Luke Perry can’t stand talking about ‘90210’

Luke Perry can’t stand talking about ‘90210’Say it ain’t so, Dylan!

Luke Perry has slammed the door on “Beverly Hills 90210.”
“[It’s like] third grade,” he laments.  “How much does that matter to you right now?”
“It’s just not relevant to anything I am doing anymore.”

The former teen heartthrob is 15 years removed from the Aaron Spelling drama — and the peak of his acting career.
At 48, Perry would rather talk about the plight of homeless people than a love triangle between Dylan, Brandon and Kelly.
And don’t bother asking — he will not be watching Lifetime’s unauthorized biopic, due in October.
“I don’t even watch my own actual self on TV,” he groans.  “Why would I watch [that]?”
A divorced father of two, Perry has unwittingly become the face of UP — a family-friendly cable network with strong Christian roots.
He will appear in three episodes of the network’s original drama “Ties That Bind” (as a jailed father of two teenagers).
Perry will also executive produce and star in the made-for-TV movie “Welcome Home,” about a successful writer who returns from vacation to find a homeless family squatting in his house.

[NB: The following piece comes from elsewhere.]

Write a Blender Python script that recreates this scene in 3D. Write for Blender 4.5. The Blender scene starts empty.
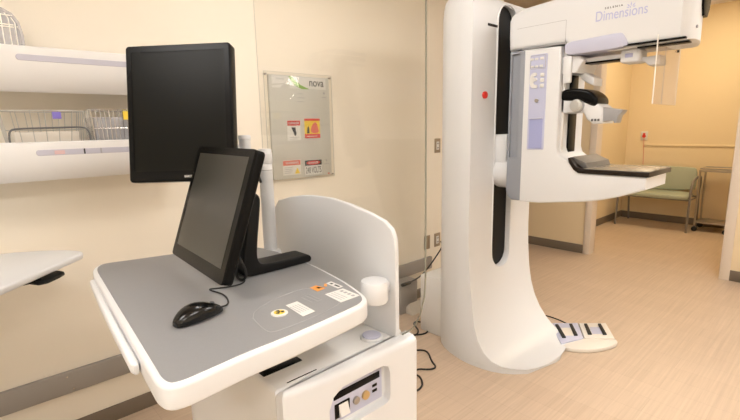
import bpy, bmesh, math, random
from mathutils import Vector, Matrix, Euler
from mathutils.geometry import tessellate_polygon
random.seed(7)
PI = math.pi
SC = bpy.context.scene
C = SC.collection

# ------------------------------------------------------------------ materials
MATS = {}
def mat(name, col, rough=.5, metal=0, spec=.5, emis=None, emis_s=0, coat=0, bump=None, noise=None, alpha=None):
    m = bpy.data.materials.new(name); m.use_nodes = True
    nt = m.node_tree; b = nt.nodes['Principled BSDF']
    b.inputs['Base Color'].default_value = (*col, 1)
    b.inputs['Roughness'].default_value = rough
    b.inputs['Metallic'].default_value = metal
    b.inputs['Specular IOR Level'].default_value = spec
    b.inputs['Coat Weight'].default_value = coat
    b.inputs['Coat Roughness'].default_value = .08
    if emis:
        b.inputs['Emission Color'].default_value = (*emis, 1); b.inputs['Emission Strength'].default_value = emis_s
    tc = nt.nodes.new('ShaderNodeTexCoord')
    if noise:   # (scale, amount)
        n = nt.nodes.new('ShaderNodeTexNoise'); n.inputs['Scale'].default_value = noise[0]; n.inputs['Detail'].default_value = 4
        nt.links.new(tc.outputs['Object'], n.inputs['Vector'])
        mx = nt.nodes.new('ShaderNodeMix'); mx.data_type = 'RGBA'
        a = noise[1]
        mx.inputs[6].default_value = (*[c*(1-a) for c in col], 1); mx.inputs[7].default_value = (*[min(1, c*(1+a)) for c in col], 1)
        nt.links.new(n.outputs['Fac'], mx.inputs[0]); nt.links.new(mx.outputs[2], b.inputs['Base Color'])
    if bump:    # (scale, strength)
        n = nt.nodes.new('ShaderNodeTexNoise'); n.inputs['Scale'].default_value = bump[0]; n.inputs['Detail'].default_value = 3
        nt.links.new(tc.outputs['Object'], n.inputs['Vector'])
        bp = nt.nodes.new('ShaderNodeBump'); bp.inputs['Strength'].default_value = bump[1]; bp.inputs['Distance'].default_value = .002
        nt.links.new(n.outputs['Fac'], bp.inputs['Height']); nt.links.new(bp.outputs['Normal'], b.inputs['Normal'])
    MATS[name] = m
    return m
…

The project hits close to home, he tells FOX411: “I had times in my life where I was housing-insecure and I didn’t have a place to stay and it was only through the generosity of other people that I was able to make it and to be OK.”

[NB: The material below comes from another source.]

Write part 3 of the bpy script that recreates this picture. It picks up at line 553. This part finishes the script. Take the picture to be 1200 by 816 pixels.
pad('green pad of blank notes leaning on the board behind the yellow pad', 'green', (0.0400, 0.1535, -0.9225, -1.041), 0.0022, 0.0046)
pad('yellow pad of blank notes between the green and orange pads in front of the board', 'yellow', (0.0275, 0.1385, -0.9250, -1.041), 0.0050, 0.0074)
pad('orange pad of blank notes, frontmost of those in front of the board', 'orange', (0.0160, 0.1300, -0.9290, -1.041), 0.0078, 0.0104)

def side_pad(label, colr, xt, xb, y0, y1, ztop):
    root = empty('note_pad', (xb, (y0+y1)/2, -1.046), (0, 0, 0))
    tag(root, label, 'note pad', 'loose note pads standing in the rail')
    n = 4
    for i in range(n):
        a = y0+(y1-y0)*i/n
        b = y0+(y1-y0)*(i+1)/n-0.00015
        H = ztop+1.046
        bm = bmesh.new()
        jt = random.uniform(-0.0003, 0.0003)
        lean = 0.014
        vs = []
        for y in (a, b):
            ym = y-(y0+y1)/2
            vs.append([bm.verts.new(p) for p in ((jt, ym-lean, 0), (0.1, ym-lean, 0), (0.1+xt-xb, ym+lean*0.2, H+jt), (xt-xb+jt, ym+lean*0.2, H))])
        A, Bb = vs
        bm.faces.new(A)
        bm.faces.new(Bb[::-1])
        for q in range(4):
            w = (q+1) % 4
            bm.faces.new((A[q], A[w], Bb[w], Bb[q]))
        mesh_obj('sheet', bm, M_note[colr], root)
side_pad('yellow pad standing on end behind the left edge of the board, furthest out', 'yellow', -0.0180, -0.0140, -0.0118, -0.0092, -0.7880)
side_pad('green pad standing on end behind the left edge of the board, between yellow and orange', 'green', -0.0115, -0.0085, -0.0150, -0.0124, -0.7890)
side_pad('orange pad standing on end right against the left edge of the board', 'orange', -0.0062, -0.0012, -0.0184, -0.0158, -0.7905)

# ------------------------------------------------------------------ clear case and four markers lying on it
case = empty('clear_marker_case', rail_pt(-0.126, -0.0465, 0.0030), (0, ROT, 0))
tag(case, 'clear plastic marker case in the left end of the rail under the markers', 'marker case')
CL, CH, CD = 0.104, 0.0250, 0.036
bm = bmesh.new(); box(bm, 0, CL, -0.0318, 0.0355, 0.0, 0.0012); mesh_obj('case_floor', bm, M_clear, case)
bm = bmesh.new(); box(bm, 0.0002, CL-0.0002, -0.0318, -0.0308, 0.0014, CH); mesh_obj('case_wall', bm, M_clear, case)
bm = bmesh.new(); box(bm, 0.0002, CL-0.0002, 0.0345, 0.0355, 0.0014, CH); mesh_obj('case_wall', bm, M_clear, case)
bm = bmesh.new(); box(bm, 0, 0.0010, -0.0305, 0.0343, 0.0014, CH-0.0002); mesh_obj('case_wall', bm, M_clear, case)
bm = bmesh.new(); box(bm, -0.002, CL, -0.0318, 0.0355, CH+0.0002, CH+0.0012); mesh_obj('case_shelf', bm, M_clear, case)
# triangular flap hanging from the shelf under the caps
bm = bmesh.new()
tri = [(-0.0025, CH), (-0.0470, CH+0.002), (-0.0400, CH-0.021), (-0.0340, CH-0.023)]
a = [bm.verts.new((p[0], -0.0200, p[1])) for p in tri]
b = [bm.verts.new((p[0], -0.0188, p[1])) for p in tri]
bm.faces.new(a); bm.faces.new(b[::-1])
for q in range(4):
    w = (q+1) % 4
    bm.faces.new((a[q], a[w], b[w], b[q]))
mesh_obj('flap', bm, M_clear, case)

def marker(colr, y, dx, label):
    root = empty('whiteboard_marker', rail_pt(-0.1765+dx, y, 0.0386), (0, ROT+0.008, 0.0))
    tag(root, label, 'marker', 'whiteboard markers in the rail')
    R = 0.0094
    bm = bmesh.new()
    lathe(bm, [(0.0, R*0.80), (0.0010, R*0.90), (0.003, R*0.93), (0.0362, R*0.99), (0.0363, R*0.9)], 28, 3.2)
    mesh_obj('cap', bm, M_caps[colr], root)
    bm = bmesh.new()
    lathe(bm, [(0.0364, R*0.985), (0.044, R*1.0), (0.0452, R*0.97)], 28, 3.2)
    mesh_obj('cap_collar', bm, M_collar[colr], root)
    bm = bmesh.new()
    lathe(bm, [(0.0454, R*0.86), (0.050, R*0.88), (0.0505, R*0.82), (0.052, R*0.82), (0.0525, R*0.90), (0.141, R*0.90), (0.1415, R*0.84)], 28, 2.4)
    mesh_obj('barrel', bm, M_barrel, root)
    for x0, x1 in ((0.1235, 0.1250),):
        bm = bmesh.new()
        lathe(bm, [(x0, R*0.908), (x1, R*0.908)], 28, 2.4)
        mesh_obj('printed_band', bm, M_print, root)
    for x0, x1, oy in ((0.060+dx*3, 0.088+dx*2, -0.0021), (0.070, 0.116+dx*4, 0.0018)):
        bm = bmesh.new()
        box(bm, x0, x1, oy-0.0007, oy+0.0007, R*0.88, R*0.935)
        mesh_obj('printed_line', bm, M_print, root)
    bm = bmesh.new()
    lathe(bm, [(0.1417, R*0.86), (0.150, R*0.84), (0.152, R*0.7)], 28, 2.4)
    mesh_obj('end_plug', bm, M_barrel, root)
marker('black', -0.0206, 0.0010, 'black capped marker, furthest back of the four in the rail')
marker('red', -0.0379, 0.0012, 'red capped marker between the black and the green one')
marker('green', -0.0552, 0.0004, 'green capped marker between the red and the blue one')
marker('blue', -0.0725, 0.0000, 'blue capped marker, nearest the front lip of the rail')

“There were times where my mother was a single parent [with] three kids.  It was never easy.  I know what it is like to be worried like that and to be the kid in school that doesn’t have the nice clothes and the new shoes.”
Perry says he often stops to help out strangers who are down on their luck.

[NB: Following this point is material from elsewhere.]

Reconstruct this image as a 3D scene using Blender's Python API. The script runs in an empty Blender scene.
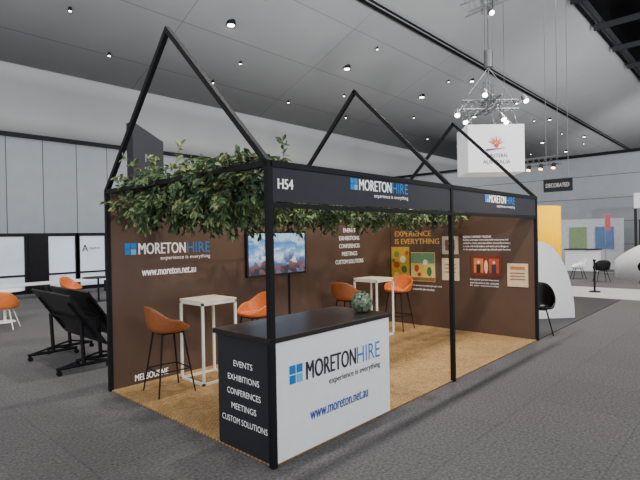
import bpy, bmesh, math, random
from mathutils import Vector, Matrix
random.seed(7)
S=bpy.context.scene
COL=S.collection
# ---------------------------------------------------------------- materials
def lin(c):
    return tuple(((v/255)/12.92 if v/255<=.04045 else ((v/255+.055)/1.055)**2.4) for v in c)
_m={}
def mat(name,rgb,rough=.6,var=.08,scale=8,metal=0,emit=0,bump=0,bscale=200,spec=None):
    if name in _m: return _m[name]
    m=bpy.data.materials.new(name); m.use_nodes=True
    nt=m.node_tree; b=nt.nodes['Principled BSDF']
    c=lin(rgb)
    tc=nt.nodes.new('ShaderNodeTexCoord'); n=nt.nodes.new('ShaderNodeTexNoise'); n.inputs['Scale'].default_value=scale
    n.inputs['Detail'].default_value=4
    r=nt.nodes.new('ShaderNodeValToRGB')
    r.color_ramp.elements[0].position=.3; r.color_ramp.elements[1].position=.7
    r.color_ramp.elements[0].color=(*[max(0,v*(1-var)) for v in c],1)
    r.color_ramp.elements[1].color=(*[min(1,v*(1+var)) for v in c],1)
    nt.links.new(tc.outputs['Object'],n.inputs['Vector']); nt.links.new(n.outputs['Fac'],r.inputs['Fac'])
    nt.links.new(r.outputs['Color'],b.inputs['Base Color'])
    b.inputs['Roughness'].default_value=rough; b.inputs['Metallic'].default_value=metal
    if spec is not None: b.inputs['Specular IOR Level'].default_value=spec
    if emit:
        nt.links.new(r.outputs['Color'],b.inputs['Emission Color']); b.inputs['Emission Strength'].default_value=emit
    if bump:
        n2=nt.nodes.new('ShaderNodeTexNoise'); n2.inputs['Scale'].default_value=bscale
        bp=nt.nodes.new('ShaderNodeBump'); bp.inputs['Strength'].default_value=bump; bp.inputs['Distance'].default_value=.01
        nt.links.new(tc.outputs['Object'],n2.inputs['Vector']); nt.links.new(n2.outputs['Fac'],bp.inputs['Height']); nt.links.new(bp.outputs['Normal'],b.inputs['Normal'])
    _m[name]=m; return m
def brickmat(name,c1,c2,mortar,bw,bh,ms,rough=.8,offset=0,rot=None,noise=.25,nscale=60,nstretch=None):
    m=bpy.data.materials.new(name); m.use_nodes=True; nt=m.node_tree; b=nt.nodes['Principled BSDF']
    tc=nt.nodes.new('ShaderNodeTexCoord'); mp=nt.nodes.new('ShaderNodeMapping')
    if rot: mp.inputs['Rotation'].default_value=rot
    br=nt.nodes.new('ShaderNodeTexBrick'); br.offset=offset; br.squash=1
    br.inputs['Color1'].default_value=(*lin(c1),1); br.inputs['Color2'].default_value=(*lin(c2),1); br.inputs['Mortar'].default_value=(*lin(mortar),1)
    br.inputs['Scale'].default_value=1; br.inputs['Brick Width'].default_value=bw; br.inputs['Row Height'].default_value=bh; br.inputs['Mortar Size'].default_value=ms
    br.inputs['Mortar Smooth'].default_value=.3
    nt.links.new(tc.outputs['Object'],mp.inputs['Vector']); nt.links.new(mp.outputs['Vector'],br.inputs['Vector'])
    n=nt.nodes.new('ShaderNodeTexNoise'); n.inputs['Scale'].default_value=nscale; n.inputs['Detail'].default_value=6
    if nstretch:
        m2=nt.nodes.new('ShaderNodeMapping'); m2.inputs['Scale'].default_value=nstretch
        nt.links.new(tc.outputs['Object'],m2.inputs['Vector']); nt.links.new(m2.outputs['Vector'],n.inputs['Vector'])
    else: nt.links.new(tc.outputs['Object'],n.inputs['Vector'])
    mr=nt.nodes.new('ShaderNodeMapRange'); mr.inputs['From Min'].default_value=.3; mr.inputs['From Max'].default_value=.7
    mr.inputs['To Min'].default_value=1-noise; mr.inputs['To Max'].default_value=1+noise
    nt.links.new(n.outputs['Fac'],mr.inputs['Value'])
    mx=nt.nodes.new('ShaderNodeVectorMath'); mx.operation='SCALE'
    nt.links.new(br.outputs['Color'],mx.inputs[0]); nt.links.new(mr.outputs['Result'],mx.inputs['Scale'])
    nt.links.new(mx.outputs['Vector'],b.inputs['Base Color']); b.inputs['Roughness'].default_value=rough
    b.inputs['Specular IOR Level'].default_value=.2
    bp=nt.nodes.new('ShaderNodeBump'); bp.inputs['Strength'].default_value=.3; bp.inputs['Distance'].default_value=.01
    nt.links.new(n.outputs['Fac'],bp.inputs['Height']); nt.links.new(bp.outputs['Normal'],b.inputs['Normal'])
    return m
BLACK=mat('black_powdercoat',(20,20,23),.6,.1,spec=.25)
BLACKG=mat('black_gloss',(16,16,18),.25,.1)
FASC=mat('fascia_charcoal',(50,51,58),.6,.05,spec=.25)
BROWN=mat('brown_panel',(92,72,60),.5,.06,3,spec=.4)
WHITE=mat('white_laminate',(248,248,250),.45,.02)
WHITEP=mat('white_powdercoat',(242,238,228),.4,.03)
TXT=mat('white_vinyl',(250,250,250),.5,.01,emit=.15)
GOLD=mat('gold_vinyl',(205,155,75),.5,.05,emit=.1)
BLUE=mat('blue_vinyl',(20,125,205),.5,.05)
LBLUE=mat('light_blue_vinyl',(95,185,235),.5,.05)
DTXT=mat('dark_vinyl',(38,40,48),.5,.05)
ORANGE=mat('orange_leather',(218,116,52),.42,.1,20)
TAN=mat('tan_leather',(146,84,46),.42,.1,20)
GREY=mat('grey_metal',(150,150,152),.35,.05,metal=.8)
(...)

“I was once getting off the freeway and there was a homeless lady who had a dog,” he remembers.
“An officer was giving her a problem because she didn’t have a license for the dog.  So I said, ‘Is it OK if I get a license and pay [for it]?’  I just want to do things that inspire people to get in there, take a little action, do a little something.
“If giving money is what you can do, do that.  If you can give them time, look them in the eye, talk to them like they are people … When you do sit down and talk to the indigent population, that is the one thing that they really [love].”
“Welcome Home” premieres Sept. 15 on UP Network.